(3D scene scripts)

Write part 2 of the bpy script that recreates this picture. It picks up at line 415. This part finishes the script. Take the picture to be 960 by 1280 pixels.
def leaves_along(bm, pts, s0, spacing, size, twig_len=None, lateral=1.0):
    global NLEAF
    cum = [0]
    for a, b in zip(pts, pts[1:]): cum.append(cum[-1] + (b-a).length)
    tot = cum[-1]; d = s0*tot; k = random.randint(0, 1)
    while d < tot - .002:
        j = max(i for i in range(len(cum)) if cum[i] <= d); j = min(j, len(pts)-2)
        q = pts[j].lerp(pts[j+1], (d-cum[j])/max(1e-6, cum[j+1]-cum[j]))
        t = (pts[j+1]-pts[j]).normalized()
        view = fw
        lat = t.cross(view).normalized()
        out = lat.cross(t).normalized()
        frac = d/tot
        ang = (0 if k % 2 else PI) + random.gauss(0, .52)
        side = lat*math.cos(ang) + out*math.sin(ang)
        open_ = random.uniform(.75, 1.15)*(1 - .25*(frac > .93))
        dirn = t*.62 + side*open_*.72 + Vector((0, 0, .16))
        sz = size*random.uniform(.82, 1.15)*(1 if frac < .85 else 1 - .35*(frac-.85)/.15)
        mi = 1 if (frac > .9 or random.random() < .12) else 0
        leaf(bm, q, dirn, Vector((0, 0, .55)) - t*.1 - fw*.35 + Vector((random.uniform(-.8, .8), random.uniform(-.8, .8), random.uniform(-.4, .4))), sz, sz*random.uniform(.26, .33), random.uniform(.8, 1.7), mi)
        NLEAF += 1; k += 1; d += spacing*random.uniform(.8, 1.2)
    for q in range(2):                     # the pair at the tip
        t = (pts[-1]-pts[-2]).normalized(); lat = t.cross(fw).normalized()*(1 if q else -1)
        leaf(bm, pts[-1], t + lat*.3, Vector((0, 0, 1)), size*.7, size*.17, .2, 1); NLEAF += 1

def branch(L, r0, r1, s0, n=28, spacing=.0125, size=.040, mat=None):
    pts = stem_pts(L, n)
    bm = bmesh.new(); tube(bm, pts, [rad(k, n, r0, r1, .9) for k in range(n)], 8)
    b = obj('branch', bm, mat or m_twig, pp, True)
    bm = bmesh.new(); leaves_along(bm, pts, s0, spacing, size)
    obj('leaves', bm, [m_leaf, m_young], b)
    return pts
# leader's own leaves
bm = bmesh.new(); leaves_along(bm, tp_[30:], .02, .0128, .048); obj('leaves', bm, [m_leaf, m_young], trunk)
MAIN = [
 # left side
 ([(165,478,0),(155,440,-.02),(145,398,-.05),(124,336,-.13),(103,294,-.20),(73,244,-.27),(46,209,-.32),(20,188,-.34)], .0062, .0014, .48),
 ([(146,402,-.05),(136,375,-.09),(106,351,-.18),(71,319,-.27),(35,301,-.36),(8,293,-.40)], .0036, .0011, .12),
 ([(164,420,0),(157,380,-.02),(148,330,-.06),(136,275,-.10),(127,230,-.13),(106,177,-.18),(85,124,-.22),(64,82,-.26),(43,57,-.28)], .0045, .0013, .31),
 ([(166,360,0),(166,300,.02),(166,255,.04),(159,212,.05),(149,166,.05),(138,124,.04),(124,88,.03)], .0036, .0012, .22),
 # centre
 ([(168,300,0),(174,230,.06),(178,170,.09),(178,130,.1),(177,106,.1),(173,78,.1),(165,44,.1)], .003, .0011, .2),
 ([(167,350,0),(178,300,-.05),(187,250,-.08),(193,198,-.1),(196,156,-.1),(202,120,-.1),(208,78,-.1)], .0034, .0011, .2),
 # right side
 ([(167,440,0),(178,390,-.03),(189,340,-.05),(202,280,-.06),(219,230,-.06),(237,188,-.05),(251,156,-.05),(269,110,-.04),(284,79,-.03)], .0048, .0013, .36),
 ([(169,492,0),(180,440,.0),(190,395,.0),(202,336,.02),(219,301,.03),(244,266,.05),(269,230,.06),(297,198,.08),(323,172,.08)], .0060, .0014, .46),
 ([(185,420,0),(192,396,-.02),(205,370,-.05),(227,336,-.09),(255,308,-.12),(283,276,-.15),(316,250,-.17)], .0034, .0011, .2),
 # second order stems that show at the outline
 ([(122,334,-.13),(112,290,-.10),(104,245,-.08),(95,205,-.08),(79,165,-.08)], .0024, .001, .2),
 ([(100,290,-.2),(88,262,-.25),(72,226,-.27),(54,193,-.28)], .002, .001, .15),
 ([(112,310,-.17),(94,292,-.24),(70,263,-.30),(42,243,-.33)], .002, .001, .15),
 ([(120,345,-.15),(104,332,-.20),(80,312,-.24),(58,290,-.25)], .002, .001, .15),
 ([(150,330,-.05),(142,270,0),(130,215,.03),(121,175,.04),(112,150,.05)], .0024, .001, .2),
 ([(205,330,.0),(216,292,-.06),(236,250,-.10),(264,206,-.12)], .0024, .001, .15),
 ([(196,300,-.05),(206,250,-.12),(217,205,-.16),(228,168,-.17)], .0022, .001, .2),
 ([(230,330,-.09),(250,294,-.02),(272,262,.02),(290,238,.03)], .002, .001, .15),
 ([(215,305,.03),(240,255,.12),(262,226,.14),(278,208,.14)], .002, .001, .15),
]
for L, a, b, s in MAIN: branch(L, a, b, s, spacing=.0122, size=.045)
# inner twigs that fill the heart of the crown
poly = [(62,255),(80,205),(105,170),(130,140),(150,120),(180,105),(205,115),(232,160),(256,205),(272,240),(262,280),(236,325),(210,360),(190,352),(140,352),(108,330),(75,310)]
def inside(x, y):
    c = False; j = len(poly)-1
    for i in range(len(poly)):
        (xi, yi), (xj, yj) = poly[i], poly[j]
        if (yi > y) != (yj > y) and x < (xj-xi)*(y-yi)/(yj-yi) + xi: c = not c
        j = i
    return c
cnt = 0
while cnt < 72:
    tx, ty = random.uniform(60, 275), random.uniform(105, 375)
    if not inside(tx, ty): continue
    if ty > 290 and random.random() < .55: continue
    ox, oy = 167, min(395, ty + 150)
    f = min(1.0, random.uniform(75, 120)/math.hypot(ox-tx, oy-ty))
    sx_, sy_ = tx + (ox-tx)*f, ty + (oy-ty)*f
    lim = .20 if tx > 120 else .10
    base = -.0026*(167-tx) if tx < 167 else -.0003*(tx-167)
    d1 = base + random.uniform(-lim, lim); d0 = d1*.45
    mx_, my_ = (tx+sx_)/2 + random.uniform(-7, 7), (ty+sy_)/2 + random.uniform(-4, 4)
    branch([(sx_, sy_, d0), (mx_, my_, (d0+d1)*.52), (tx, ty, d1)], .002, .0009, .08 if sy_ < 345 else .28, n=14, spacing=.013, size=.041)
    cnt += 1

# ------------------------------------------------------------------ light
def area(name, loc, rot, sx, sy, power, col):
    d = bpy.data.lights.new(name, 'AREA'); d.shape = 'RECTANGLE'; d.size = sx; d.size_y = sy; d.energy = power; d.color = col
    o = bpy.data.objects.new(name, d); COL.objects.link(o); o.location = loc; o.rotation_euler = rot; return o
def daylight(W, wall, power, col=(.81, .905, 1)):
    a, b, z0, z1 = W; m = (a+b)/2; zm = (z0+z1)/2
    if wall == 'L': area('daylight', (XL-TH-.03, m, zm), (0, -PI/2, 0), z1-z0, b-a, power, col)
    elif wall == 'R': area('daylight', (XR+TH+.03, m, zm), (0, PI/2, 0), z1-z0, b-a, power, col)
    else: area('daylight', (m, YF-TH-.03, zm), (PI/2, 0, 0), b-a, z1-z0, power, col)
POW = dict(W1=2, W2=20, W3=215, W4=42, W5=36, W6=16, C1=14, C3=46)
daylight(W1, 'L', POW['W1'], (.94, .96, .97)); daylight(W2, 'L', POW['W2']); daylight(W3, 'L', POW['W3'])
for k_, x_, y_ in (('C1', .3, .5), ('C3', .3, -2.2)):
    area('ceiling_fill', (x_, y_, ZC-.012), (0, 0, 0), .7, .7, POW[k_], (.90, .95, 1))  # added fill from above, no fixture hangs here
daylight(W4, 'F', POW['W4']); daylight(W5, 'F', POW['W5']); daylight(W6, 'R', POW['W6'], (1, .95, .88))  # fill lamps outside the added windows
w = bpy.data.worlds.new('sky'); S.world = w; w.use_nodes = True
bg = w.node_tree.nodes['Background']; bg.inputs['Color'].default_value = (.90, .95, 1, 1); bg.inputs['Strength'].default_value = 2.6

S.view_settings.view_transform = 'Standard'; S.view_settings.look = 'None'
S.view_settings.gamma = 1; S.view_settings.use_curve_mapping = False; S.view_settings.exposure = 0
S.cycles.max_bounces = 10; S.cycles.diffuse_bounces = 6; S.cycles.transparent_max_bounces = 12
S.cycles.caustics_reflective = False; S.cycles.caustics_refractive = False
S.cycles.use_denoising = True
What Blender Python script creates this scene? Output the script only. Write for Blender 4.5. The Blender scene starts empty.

_Instructions for the task_:
Pick out each line containing "Write" and report it.

_The solution_:
Write part 2 of the bpy script that recreates this picture. It picks up at line 415. This part finishes the script. Take the picture to be 960 by 1280 pixels.
What Blender Python script creates this scene? Output the script only. Write for Blender 4.5. The Blender scene starts empty.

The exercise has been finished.